Alors que la transition vers une industrie bas carbone s’accélère à l’échelle planétaire, le Maroc tire son épingle du jeu. Un rapport du Partenariat Mission Possible (PMP), relayé par Reuters et Mining.com, révèle que le Royaume figure désormais parmi les principaux bénéficiaires des premiers grands flux de financements alloués aux matériaux décarbonés.
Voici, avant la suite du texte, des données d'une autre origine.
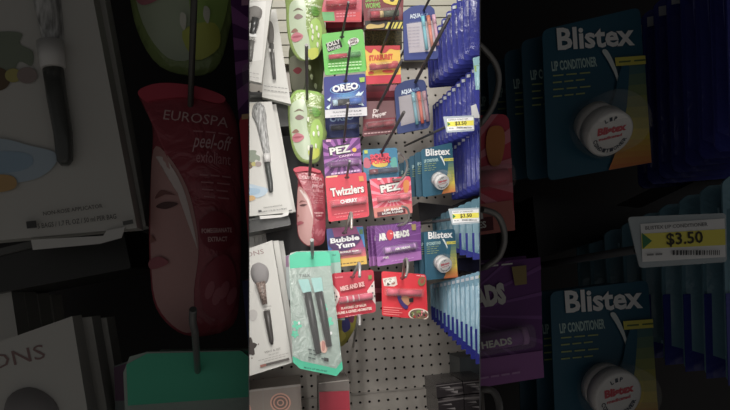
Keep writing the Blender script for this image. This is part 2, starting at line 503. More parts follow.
def c_star():
    c4 = [(365, 46), (400, 45.5), (401, 83), (366, 84.5)]
    it, p = card('lip_balm_card', 'yellow and red carded lip balm', c4, 1.30, M((226, 178, 44)), 2.5, (382, 51))
    p.print(spline([(364, 45), (383, 44), (402, 44), (402, 49), (396, 50), (390, 49), (385, 53), (379, 52), (374, 49), (371, 53), (366, 50)]), M((190, 40, 50)))
    p.print([(365, 76), (401, 74.5), (401.2, 84), (365, 85)], M((204, 44, 66)))
    p.text('STARBURST', (369, 60.6), (393, 58.8), 4.8, M((206, 74, 40)), .06)
    for q in (ell(373, 66, 4, 2.4), ell(395, 63, 3.4, 2), ell(388, 71.5, 6, 1.6), ell(371, 73, 3, 1.5)): p.print(q, M((205, 66, 50)))
    balm(it, 1.30, (369.5, 69), (397.5, 66.3), 2.8, M((168, 28, 46)), M((190, 36, 56)), 1, .36)
    it2, p2 = card('lip_balm_card', 'maroon card with pink label below the yellow card', [(366.5, 78), (401.5, 77), (400, 102), (366, 102)], 1.39, M((110, 26, 46)), 2)
    p2.print([(372, 79), (398, 78.5), (398, 86), (372, 86)], M((60, 20, 32)))
    p2.print([(389, 85), (397, 84.5), (396.5, 90.5), (389, 91)], M((205, 120, 140)))
    p2.print([(366, 92), (401, 91), (401, 97), (366, 98)], M((140, 34, 54)))
def c_pepper():
    c4 = [(363, 101.5), (395.5, 100.5), (395.5, 133), (362.5, 137)]
    it, p = card('lip_balm_card', 'brown maroon carded lip balm with white script', c4, 1.31, M((102, 52, 58)), 2, (379, 106.5))
    p.print([(363, 101.5), (395.5, 100.5), (395.5, 119), (363, 121)], M((112, 72, 76)))
    p.text('Dr', (373, 113), (379, 112), 3.4, M((215, 200, 198)), .04, shear=.2)
    p.text('Pepper', (372.5, 118), (386.5, 114.6), 3.9, M((215, 200, 198)), .04, shear=.2)
    p.print([(363.5, 119.5), (395, 117.6), (395, 128.5), (363.5, 131)], M((120, 30, 44)))
    lines(p, [((364, 134), (394, 131.3))], M((190, 150, 150)), .6)
    balm(it, 1.31, (367, 126.5), (393, 123.5), 2.5, M((140, 26, 44)), M((150, 34, 52)), 1, .36)
def c_blue_candy():
    c4 = [(362.5, 149.5), (397, 147.5), (399, 179), (364, 181)]
    it, p = card('lip_balm_card', 'sky blue carded lip balm with red burst lettering', c4, 1.315, M((48, 122, 158)), 2.5, (382, 151))
    p.print(spline([(364, 159), (368, 158), (371, 164), (369, 168), (364, 167)]), M((190, 90, 110)))
    p.print(spline([(396, 158), (392, 158), (390, 164), (393, 168), (397, 167)]), M((80, 160, 150)))
    st = []
    for i in range(22):
        a = 2 * math.pi * i / 22; k = 1 if i % 2 else .8; st.append((380 + 11.5 * k * math.cos(a), 160 + 7.2 * k * math.sin(a)))
    p.print(st, M((120, 24, 60)))
    p.print(ell(380, 164, 8, 3.4), M((215, 185, 60)))
    p.text('SOUR', (370, 159.4), (390.5, 157.4), 4.4, M((222, 60, 84)), .06); p.text('PUNCH', (371.5, 164.4), (389, 162.4), 4, M((225, 50, 70)), .06)
    p.print([(364, 150.5), (367.4, 150.3), (367.6, 153.6), (364.4, 154)], M((180, 190, 60)))
    balm(it, 1.315, (369, 172.6), (397, 170), 2.7, M((50, 60, 90)), M((120, 40, 60)), -1, .3)
def c_pez_red():
    c4 = [(369.5, 179), (410.5, 176), (412.5, 213), (374.5, 218)]
    it, p = card('lip_balm_card', 'red carded lip balm with pink rays', c4, 1.27, M((212, 56, 84)), 3, (394.5, 179))
    rays(p, 392, 196, 40, 16, M((226, 128, 146)), .1, .4)
    p.print([(373, 208.5), (411.5, 203.5), (412.4, 213.5), (374.4, 218)], M((196, 110, 100)))
    p.text('PEZ', (380.5, 193.2), (401.6, 189.3), 7.8, M((60, 12, 24)), .08); p.text('PEZ', (381.0, 192.7), (401, 189), 6.5, WHITE, .05)
    p.print(spline([(404, 181), (408, 180.5), (409, 185), (407.6, 192), (404.6, 192.6), (403, 187)]), M((215, 130, 50)))
    p.print([(377, 177.6), (381, 177.2), (381.2, 180), (377.2, 180.4)], M((225, 180, 180)))
    p.text('CHERRY', (388, 202.8), (400, 201.2), 2.2, M((235, 215, 215)), .04)
    p.print([(377, 212.4), (405, 208.7), (405.3, 213), (377.5, 216.6)], M((90, 20, 34)))
    p.text('LIP BALM', (384, 211.7), (402, 209.4), 2.2, WHITE, .04); p.text('BAUME A LEVRES', (382, 214.9), (403, 212.2), 2, WHITE, .03)
    balm(it, 1.27, (377, 200), (409, 196.4), 2.7, M((218, 74, 98)), M((222, 92, 114)), 1, .3)
    # bottom corner lettering
def c_airheads():
    for k, (dx, dy, Y) in enumerate(((-8, 0, 1.325), (-4.5, -.5, 1.30), (0, 0, 1.27))):
        c4 = [(374.5 + dx, 226.5 + dy), (420.5 + dx, 221.5 + dy), (421.5 + dx, 259.5 + dy), (377.5 + dx, 266.5 + dy)]
        lab = ('rearmost of the purple wrapped lip balm packs', 'middle one of the purple wrapped lip balm packs', 'front purple wrapped lip balm pack with red balloon')[k]
        it = Item('lip_balm_pack', where(lab), 'lip balm', 'purple lip balm packs on one hook')
        p = it.part('wrapper', Y)
        zig = []
        c = c4
        n = 14
        for i in range(n): zig.append(lerp(c[3], c[2], i / n)); q = lerp(c[3], c[2], (i + .5) / n); zig.append((q[0], q[1] - .9))
        out = [c[0], c[1], c[2]] + zig[::-1][:-1] + [c[3]]
        p.conv = c4
        p.prism(out, .6, M((104, 42, 122)))
        rays(p, 390 + dx, 240 + dy, 40, 26, M((128, 68, 148)), 0, .16)
        p.print([(c[3][0] - .6, c[3][1] - 9.5), (c[2][0] - .5, c[2][1] - 8.5), c[2], c[3]], M((158, 92, 166)))
        p.text('AIR', (379 + dx, 240.6 + dy), (387 + dx, 239.2 + dy), 6.2, WHITE, .07)
        p.text('HEADS', (394 + dx, 238.2 + dy), (409.6 + dx, 235.6 + dy), 5.8, WHITE, .07)
        bal = spline([(386.5 + dx, 233 + dy), (389.5 + dx, 229.8 + dy), (393 + dx, 232 + dy), (393 + dx, 237 + dy), (390 + dx, 240.5 + dy), (387 + dx, 238 + dy)])
        p.print(bal, M((196, 34, 56))); p.print(ell(391 + dx, 233.6 + dy, 1.2, .6), M((230, 180, 170)))
        p.print([(411 + dx, 224.6 + dy), (415.6 + dx, 224.1 + dy), (415.8 + dx, 230 + dy), (412 + dx, 230.5 + dy)], M((150, 128, 70)))
        lines(p, [((403 + dx, 224.5 + dy), (412 + dx, 223.5 + dy))], WHITE, .25)
        p.text('GRAPE', (383 + dx, 259.2 + dy), (388.5 + dx, 258.2 + dy), 2, WHITE, .04)
        for a in range(3): p.print(ell(381.5 + dx + a * 1.4, 261 + dy - a, 1.1, 1.1, 10), M((120, 50, 130)), .02)
        lines(p, [((391 + dx, 261.2 + dy), (414 + dx, 257.6 + dy))], M((190, 140, 195)), .3)
        t = balm(it, Y, (384.5 + dx, 251 + dy), (414.8 + dx, 246 + dy), 2.9, M((150, 92, 168)), M((186, 132, 196)), -1, .2, blister=(k == 2), mid=(.94, 1.0, M((186, 132, 196))))
        if k == 2:
            s = p; s.text('AIR HEADS', (394, 250.6), (409, 248.2), 2, WHITE, .04, step=6)
def c_pizza():
    c4 = [(381.5, 271), (426, 274.5), (428, 319.5), (382, 316)]
    it, p = card('lip_balm_card', 'bright red carded lip balm with round picture at its corner', c4, 1.265, M((214, 20, 42)), 3, (402.5, 278), slot=(2.6, 1.2))
    p.print([(382.5, 278.5), (396, 276.5), (397.5, 284.5), (394, 286.5), (384, 286)], M((212, 200, 190)))
    for x, y, c in ((386, 281, (120, 60, 60)), (390, 280, (90, 110, 60)), (393, 283, (150, 80, 60)), (388, 284, (70, 60, 60))): p.print(ell(x, y, 1.8, 1.5, 8), M(c))
    p.text('POP', (386, 284.5), (395, 282.5), 4, M((232, 224, 214)), .06)
    p.print(ell(421.5, 281.5, 3.8, 4.6, 14, 20), M((120, 110, 60))); p.print(ell(422, 281, 2, 2.8, 10, 20), M((170, 60, 50)))
    lines(p, [((416, 275.4), (425, 276.2))], M((235, 200, 200)), .3)
    p.print(spline([(397, 297), (400, 295), (404, 302), (408, 307), (405, 309), (400, 304)]), M((60, 40, 110)))
    p.print(spline([(401, 298), (405, 296), (411, 299), (408, 305), (404, 303)]), M((190, 130, 90)))
    p.print([(408.5, 298.5), (413, 297.5), (413, 302), (409, 302)], BLACK)
    for k in range(4): p.print([(383, 306.6 + 2.2 * k), (402 - 3 * (k % 2), 308 + 2.2 * k), (402 - 3 * (k % 2), 308.7 + 2.2 * k), (383, 307.4 + 2.2 * k)], M((230, 130, 130)), .05)
    p.print(ell(418.4, 314.3, 10.4, 6, 26, 3), M((226, 206, 190))); p.print(ell(418.4, 314.3, 9.2, 5, 26, 3), M((112, 90, 70)))
    rr = random.Random(3)
    for k in range(22):
        a = rr.random() * 6.28; q = rr.random() ** .5
        p.print(ell(418.4 + 8 * q * math.cos(a), 314.3 + 4 * q * math.sin(a), 1.3, 1, 8, rr.random() * 90), M(rr.choice([(60, 80, 50), (220, 200, 190), (180, 30, 40), (230, 120, 130), (120, 140, 70), (50, 30, 40)])), .03)
    balm(it, 1.265, (386.5, 292), (420.5, 293), 3.2, M((214, 60, 90)), M((222, 76, 104)), -1, .35)
    # a card hanging farther back on the same hook
    it, p = card('lip_balm_card', 'dark crimson card hanging behind the bright red card', [(372, 271), (402, 272), (402, 300), (374, 302)], 1.36, M((110, 18, 36)), 2)
    p.print([(374, 288), (402, 288), (402, 292), (374, 293)], M((170, 70, 90)))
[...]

Le pays capte une part notable d’un marché en pleine structuration, où 250 milliards de dollars ont déjà été engagés, même si ce montant reste loin des 1.600 milliards nécessaires pour enclencher une transformation industrielle globale.
Un rôle central dans le « nouvel hémisphère industriel »
Le Maroc, aux côtés d’autres pays émergents comme l’Indonésie, fait partie de ce que le rapport qualifie de « nouvel hémisphère industriel mondial ». Ces États concentrent désormais près de 60 % de la chaîne d’investissement pour les projets encore en quête de financement. Un tournant stratégique qui reflète une bascule du pouvoir industriel, jusque-là dominé par les économies occidentales. À titre de comparaison, les États-Unis ne représentent que 18 % des projets futurs, l’Union européenne 10 %, et la Chine 6 %.
Ce rééquilibrage s’explique par des conditions énergétiques plus favorables : abondance d’électricité verte, stabilité des réseaux et coûts de production plus compétitifs. Des critères désormais décisifs pour l’implantation de nouvelles usines à haute intensité énergétique, selon Faustine Delasalle, directrice du PMP et membre de l’Accélérateur de Transition Industrielle (ATI), créé à la COP28 de Dubaï.
L’ammoniac vert et l’acier bas carbone en ligne de mire
Parmi les filières jugées stratégiques pour cette transition, l’ammoniac vert occupe une place centrale. Utilisé pour la fabrication d’engrais, mais aussi de carburants propres dans l’aviation, ce composé fait l’objet d’un intérêt croissant de la part des investisseurs. Le Maroc, déjà bien positionné dans le secteur des engrais via le groupe OCP, pourrait devenir un acteur clé de cette nouvelle chaîne de valeur, à condition d’attirer les financements nécessaires à la conversion industrielle.
Dans la sidérurgie, le rapport recense trente-trois aciéries déjà alignées sur l’objectif de neutralité carbone. Mais ce sont quatre-vingt-dix autres projets, en attente de financement, qui détermineront l’avenir de ce secteur. L’industrie de l’aluminium n’est pas en reste, avec quarante-quatre projets lancés et cent soixante-cinq encore dans les cartons.
Un appel au sursaut des bailleurs de fonds
Pour que cette bascule industrielle se concrétise, le PMP appelle à une mobilisation massive des acteurs financiers publics et privés. Faute de quoi, avertit l’organisation, le système industriel mondial restera prisonnier des technologies fortement émettrices héritées du XXe siècle.
Le Maroc, fort de sa politique proactive en matière d’énergies renouvelables, de sa stabilité institutionnelle et de ses ambitions industrielles affirmées, pourrait jouer un rôle pivot dans cette transformation globale. Encore faut-il que les flux d’investissement suivent. Les prochaines années seront décisives pour savoir si le Royaume parviendra à consolider son statut de hub industriel décarboné au sein de ce nouvel ordre économique en gestation.